▸ Description of the task
Copy the data below exactly.

═══ Dataset content

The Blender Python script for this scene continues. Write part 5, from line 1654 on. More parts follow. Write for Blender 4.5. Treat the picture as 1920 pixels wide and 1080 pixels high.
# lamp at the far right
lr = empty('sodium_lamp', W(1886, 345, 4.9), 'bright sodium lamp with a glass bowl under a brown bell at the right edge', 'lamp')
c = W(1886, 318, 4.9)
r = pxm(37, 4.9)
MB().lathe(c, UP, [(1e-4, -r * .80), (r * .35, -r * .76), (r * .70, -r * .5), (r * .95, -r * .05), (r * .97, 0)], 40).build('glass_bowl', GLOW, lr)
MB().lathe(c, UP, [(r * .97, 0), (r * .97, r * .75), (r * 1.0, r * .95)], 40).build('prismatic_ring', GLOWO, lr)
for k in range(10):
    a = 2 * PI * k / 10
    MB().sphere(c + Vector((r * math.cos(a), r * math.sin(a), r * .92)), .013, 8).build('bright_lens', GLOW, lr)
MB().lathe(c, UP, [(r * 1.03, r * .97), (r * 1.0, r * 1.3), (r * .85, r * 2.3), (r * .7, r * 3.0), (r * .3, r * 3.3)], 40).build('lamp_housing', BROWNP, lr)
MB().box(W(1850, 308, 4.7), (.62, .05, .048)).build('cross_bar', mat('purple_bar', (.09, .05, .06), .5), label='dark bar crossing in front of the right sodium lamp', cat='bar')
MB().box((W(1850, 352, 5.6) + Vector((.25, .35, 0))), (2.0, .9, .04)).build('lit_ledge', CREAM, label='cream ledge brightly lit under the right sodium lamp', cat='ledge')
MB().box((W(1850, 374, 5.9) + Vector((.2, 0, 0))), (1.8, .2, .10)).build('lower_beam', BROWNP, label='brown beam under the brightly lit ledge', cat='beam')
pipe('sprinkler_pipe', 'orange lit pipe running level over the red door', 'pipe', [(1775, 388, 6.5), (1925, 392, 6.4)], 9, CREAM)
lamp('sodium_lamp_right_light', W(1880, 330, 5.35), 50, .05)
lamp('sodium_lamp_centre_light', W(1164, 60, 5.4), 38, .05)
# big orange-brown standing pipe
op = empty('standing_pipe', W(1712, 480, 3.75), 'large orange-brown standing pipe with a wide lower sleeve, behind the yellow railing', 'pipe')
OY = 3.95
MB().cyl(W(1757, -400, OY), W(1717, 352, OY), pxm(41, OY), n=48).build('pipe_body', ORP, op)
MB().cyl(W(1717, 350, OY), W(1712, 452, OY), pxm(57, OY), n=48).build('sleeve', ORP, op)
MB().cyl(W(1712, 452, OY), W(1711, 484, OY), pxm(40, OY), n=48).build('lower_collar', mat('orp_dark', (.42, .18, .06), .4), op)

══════

▸ Full response
The Blender Python script for this scene continues. Write part 5, from line 1654 on. More parts follow. Write for Blender 4.5. Treat the picture as 1920 pixels wide and 1080 pixels high.
# lamp at the far right
lr = empty('sodium_lamp', W(1886, 345, 4.9), 'bright sodium lamp with a glass bowl under a brown bell at the right edge', 'lamp')
c = W(1886, 318, 4.9)
r = pxm(37, 4.9)
MB().lathe(c, UP, [(1e-4, -r * .80), (r * .35, -r * .76), (r * .70, -r * .5), (r * .95, -r * .05), (r * .97, 0)], 40).build('glass_bowl', GLOW, lr)
MB().lathe(c, UP, [(r * .97, 0), (r * .97, r * .75), (r * 1.0, r * .95)], 40).build('prismatic_ring', GLOWO, lr)
for k in range(10):
    a = 2 * PI * k / 10
    MB().sphere(c + Vector((r * math.cos(a), r * math.sin(a), r * .92)), .013, 8).build('bright_lens', GLOW, lr)
MB().lathe(c, UP, [(r * 1.03, r * .97), (r * 1.0, r * 1.3), (r * .85, r * 2.3), (r * .7, r * 3.0), (r * .3, r * 3.3)], 40).build('lamp_housing', BROWNP, lr)
MB().box(W(1850, 308, 4.7), (.62, .05, .048)).build('cross_bar', mat('purple_bar', (.09, .05, .06), .5), label='dark bar crossing in front of the right sodium lamp', cat='bar')
MB().box((W(1850, 352, 5.6) + Vector((.25, .35, 0))), (2.0, .9, .04)).build('lit_ledge', CREAM, label='cream ledge brightly lit under the right sodium lamp', cat='ledge')
MB().box((W(1850, 374, 5.9) + Vector((.2, 0, 0))), (1.8, .2, .10)).build('lower_beam', BROWNP, label='brown beam under the brightly lit ledge', cat='beam')
pipe('sprinkler_pipe', 'orange lit pipe running level over the red door', 'pipe', [(1775, 388, 6.5), (1925, 392, 6.4)], 9, CREAM)
lamp('sodium_lamp_right_light', W(1880, 330, 5.35), 50, .05)
lamp('sodium_lamp_centre_light', W(1164, 60, 5.4), 38, .05)
# big orange-brown standing pipe
op = empty('standing_pipe', W(1712, 480, 3.75), 'large orange-brown standing pipe with a wide lower sleeve, behind the yellow railing', 'pipe')
OY = 3.95
MB().cyl(W(1757, -400, OY), W(1717, 352, OY), pxm(41, OY), n=48).build('pipe_body', ORP, op)
MB().cyl(W(1717, 350, OY), W(1712, 452, OY), pxm(57, OY), n=48).build('sleeve', ORP, op)
MB().cyl(W(1712, 452, OY), W(1711, 484, OY), pxm(40, OY), n=48).build('lower_collar', mat('orp_dark', (.42, .18, .06), .4), op)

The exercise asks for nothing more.